What you've described there is all about class, not race. The same is true of most every poor white person as well.

You also said this: They have to avoid being drafted into or victimized by crime in their own neighborhoods

But that is also true of poor white neighborhoods. Then you said this: to which the police force turns a blind eye as long as they stay out of white/wealthier (pretty much the same thing) neighborhoods

But then as I've already noted, there are far more poor whites than poor blacks, and the white poor certainly outnumber the wealthy by a large margin. So your assertion there is flatly false. There are plenty of poor white neighborhoods - more of them, in fact, then there are poor black neighborhoods. That is simply because of demographics.

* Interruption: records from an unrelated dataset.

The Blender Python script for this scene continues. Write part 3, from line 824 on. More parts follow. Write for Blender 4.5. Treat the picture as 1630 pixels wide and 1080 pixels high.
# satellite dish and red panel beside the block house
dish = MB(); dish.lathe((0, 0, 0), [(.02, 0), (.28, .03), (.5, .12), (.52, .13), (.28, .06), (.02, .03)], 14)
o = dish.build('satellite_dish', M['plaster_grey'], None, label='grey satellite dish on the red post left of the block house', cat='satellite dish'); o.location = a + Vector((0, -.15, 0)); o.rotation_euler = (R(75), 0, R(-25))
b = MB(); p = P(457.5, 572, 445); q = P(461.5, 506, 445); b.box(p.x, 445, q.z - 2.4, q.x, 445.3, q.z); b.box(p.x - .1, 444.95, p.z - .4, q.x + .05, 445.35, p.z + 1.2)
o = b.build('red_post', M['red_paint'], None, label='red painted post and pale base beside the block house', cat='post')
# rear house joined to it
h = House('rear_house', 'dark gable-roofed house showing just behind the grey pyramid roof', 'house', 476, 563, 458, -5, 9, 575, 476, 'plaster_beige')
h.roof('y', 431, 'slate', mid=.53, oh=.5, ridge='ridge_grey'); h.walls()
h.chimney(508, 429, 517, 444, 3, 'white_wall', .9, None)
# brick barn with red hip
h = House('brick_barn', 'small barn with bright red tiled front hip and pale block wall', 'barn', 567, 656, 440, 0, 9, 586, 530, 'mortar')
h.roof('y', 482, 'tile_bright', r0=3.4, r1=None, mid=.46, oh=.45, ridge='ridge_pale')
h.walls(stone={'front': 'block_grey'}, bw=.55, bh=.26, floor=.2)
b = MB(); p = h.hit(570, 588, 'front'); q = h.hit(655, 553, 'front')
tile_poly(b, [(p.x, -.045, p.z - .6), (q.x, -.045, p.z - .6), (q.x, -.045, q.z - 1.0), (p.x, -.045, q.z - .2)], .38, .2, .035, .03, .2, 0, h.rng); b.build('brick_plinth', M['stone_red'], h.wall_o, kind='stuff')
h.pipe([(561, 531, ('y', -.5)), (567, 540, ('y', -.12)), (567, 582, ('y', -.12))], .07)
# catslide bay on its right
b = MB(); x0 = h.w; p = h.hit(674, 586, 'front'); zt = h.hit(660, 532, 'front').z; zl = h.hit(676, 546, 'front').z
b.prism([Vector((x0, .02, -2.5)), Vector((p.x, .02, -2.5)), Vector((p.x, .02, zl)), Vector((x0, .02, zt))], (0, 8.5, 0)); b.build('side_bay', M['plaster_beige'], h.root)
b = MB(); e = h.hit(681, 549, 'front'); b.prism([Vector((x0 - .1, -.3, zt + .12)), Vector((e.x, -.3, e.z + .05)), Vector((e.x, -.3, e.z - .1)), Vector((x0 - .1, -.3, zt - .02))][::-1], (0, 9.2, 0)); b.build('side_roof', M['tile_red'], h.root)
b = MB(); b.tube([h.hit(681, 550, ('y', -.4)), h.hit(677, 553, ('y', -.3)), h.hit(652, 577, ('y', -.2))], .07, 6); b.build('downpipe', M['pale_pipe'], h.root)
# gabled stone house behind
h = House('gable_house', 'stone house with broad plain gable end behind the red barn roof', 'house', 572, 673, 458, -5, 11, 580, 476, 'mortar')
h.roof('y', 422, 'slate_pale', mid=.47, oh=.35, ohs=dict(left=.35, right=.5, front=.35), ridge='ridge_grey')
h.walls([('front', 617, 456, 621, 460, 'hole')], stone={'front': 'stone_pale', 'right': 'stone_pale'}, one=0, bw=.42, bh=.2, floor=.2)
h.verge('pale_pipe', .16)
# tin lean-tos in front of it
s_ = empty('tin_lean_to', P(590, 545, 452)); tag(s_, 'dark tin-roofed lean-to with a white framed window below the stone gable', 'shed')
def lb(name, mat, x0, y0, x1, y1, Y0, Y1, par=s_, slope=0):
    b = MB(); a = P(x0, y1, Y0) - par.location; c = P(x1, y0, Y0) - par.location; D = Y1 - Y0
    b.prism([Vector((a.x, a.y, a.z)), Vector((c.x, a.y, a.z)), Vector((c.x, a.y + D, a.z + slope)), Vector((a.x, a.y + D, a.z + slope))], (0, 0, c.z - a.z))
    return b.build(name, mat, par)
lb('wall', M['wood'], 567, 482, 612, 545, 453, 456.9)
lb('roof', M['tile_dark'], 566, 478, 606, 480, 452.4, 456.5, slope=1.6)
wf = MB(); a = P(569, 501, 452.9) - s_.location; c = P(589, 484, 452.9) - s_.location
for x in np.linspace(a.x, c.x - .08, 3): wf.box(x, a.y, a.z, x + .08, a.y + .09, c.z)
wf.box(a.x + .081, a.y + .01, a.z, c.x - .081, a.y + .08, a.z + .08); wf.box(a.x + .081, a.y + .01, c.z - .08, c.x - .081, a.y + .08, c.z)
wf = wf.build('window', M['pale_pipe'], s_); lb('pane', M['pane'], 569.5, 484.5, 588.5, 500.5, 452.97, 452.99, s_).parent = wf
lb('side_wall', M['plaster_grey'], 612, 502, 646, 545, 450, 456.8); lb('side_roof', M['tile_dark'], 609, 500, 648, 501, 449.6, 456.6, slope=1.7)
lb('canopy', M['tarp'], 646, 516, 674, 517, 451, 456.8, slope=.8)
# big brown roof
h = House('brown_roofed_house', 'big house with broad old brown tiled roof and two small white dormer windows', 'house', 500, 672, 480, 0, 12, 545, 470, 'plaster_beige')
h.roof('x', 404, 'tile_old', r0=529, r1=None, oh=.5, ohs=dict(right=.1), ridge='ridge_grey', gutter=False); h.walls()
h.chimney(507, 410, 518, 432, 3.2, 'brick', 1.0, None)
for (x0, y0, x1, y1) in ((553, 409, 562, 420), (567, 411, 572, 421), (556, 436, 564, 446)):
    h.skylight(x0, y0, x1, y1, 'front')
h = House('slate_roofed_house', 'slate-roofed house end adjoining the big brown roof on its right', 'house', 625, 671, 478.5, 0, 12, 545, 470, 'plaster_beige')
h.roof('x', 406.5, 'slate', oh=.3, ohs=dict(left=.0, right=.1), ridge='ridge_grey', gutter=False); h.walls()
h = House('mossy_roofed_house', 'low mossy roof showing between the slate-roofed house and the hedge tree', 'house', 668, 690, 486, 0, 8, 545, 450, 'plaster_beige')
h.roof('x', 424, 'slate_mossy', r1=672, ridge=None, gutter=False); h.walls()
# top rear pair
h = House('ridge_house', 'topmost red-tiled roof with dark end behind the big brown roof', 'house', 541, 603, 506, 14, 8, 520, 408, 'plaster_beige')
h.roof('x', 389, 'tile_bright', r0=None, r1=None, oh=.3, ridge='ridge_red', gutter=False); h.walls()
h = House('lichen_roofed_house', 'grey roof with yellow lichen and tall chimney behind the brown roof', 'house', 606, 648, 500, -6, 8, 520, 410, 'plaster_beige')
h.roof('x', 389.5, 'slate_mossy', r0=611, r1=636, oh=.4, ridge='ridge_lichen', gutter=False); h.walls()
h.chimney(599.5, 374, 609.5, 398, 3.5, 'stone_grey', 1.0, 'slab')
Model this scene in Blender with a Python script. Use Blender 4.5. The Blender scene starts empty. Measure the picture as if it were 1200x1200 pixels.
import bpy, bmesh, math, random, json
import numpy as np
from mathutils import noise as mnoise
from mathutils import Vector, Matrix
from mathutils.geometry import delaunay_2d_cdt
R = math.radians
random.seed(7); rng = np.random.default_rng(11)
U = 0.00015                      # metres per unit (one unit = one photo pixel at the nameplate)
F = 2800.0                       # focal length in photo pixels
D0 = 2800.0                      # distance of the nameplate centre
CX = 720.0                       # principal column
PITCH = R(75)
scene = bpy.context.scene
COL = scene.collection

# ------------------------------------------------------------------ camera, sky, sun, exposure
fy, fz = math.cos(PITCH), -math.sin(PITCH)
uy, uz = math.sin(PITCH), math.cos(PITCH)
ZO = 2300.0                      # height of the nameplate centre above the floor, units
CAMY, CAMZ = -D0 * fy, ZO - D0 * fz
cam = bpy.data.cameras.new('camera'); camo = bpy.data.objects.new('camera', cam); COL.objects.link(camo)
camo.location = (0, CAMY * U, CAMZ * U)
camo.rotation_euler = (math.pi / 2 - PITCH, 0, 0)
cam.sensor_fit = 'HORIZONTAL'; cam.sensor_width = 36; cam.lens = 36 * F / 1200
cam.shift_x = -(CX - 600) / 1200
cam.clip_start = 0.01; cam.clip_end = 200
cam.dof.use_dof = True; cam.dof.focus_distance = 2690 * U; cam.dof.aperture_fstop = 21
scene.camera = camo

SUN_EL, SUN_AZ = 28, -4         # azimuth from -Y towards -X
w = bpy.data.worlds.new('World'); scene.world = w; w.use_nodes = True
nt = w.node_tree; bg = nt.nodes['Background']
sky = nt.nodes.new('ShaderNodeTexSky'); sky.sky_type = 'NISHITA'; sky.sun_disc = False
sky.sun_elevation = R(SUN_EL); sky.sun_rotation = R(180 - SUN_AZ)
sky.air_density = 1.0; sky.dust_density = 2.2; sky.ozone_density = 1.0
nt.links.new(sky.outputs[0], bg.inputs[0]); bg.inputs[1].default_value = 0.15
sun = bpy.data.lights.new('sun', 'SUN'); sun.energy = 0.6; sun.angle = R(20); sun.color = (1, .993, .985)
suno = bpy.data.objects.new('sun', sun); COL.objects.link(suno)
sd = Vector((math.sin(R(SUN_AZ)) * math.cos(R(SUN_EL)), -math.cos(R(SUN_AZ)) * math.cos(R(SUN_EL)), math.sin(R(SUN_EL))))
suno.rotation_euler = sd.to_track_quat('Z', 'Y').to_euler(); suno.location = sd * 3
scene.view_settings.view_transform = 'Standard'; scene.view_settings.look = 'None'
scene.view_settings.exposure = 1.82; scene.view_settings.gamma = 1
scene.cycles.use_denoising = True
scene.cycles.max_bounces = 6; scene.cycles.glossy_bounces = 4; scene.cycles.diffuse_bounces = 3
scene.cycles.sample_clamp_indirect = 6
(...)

Now, I don't deny that there are probably, proportionally, more poor blacks than whites, but then as I already stated, that can be traced back to having almost all of them start out at zero a hundred and forty years ago combined with the fact that it is nearly impossible to get out of poverty no matter what race you are. But then that makes what perpetuates it today mostly class, not race - middle class and upper class African Americans will have middle class and upper class children. If you want to predict the socio-economic class of someone, the predictor that will work far far far better than race is to look at how well-off their parents are. That is why I say it is far more about class than race.

I was not born on third base, by the way. More like first. My parents were born dirt poor, though they had clawed their way to the middle class by the time I was born. The vast majority of poor people do not manage so well.

I don't have time now to go into the false 'privileges' attributed to whites (not that none exist, but that the ones used generically are often bogus) - but I will soon.

Oh, and I asked you if you worked in any poor white communities because I wanted to ask you if you saw the same problems with poverty and crime in a purely poor white area - I suspect you'd find them very much alike, because what matters is the 'poor' part not the 'white' or 'black' part.